2D spatial analysis of the natural fractures in the organic-rich Qusaiba Shale outcrop, NW Saudi Arabia

Abstract Natural fracture is the main control on production from unconventional shale reservoirs as it serves as a drainage conduit and promotes the efficiency of the hydraulic fracturing technique. The Qusaiba Shale (QS), particularly its basal unit was recently identified as a potential unconventional shale gas reservoir in Saudi Arabia. This study presents a comprehensive and systematic description as well as statistical analysis of the natural fractures that cut through the QS outcrop in the Tabuk Basin, NW Saudi Arabia. These analyses were used to identify the factors that control the development of a fracture system in this organic-rich Shale. Three main approaches including areal sampling, scanline and topology analyses were utilized to collect fracture measurements. A total of 495 fracture traces were measured. The fracture length ranges between 7 cm and 8.2 m. The measured fracture traces classified into four groups; subvertical to vertical, high-angle, low angle and bedding to subparallel fracture traces. Using twenty-one scan lines, the total number of fracture traces cut through are 374, with average fracture intensity ranges from 0.9 to 3.7 fracture/meter. Four main fracture sets trending E-W, NE-SW, NW-SE and NNW-SSE were identified. The measured fractures vary from cemented (59%) and partially filled (38%) to open-mode (3%). The cement in fractures are either gypsum or calcite.
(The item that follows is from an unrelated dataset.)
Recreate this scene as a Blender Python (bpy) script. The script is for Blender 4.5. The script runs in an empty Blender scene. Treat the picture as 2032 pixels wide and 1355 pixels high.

Applying the topology method analysis, the total number of nodes is 811, where the isolated nodes (I-type) account for 522, the termination nodes (Y-type) for 222, and the cross-cutting nodes (X-type) only 83. Microfractures are sharp with high-angle, closely spaced, open-mode fractures with lithology-induced terminations. The small vertical to sub-vertical fracture traces are terminated against the more resistant silty laminae. Pyrite shows positive correlation with the linear fracture density. The high amount of pyrite in association with high quartz and subordinate feldspars contents in the studied interval might have enhanced the brittleness of the lithologies and facilitated fracture propagation. Tectonically, two main fracture types exist in the studied section; shear and extensional fractures. The strike of the shear fractures in the study area is NE-SW and NW-SE directions. The open-mode, vertical long fractures cutting through the entire outcrop indicate an extension stress regime, which has already shaped the Tabuk Basin with multiple NW-SE rift structures.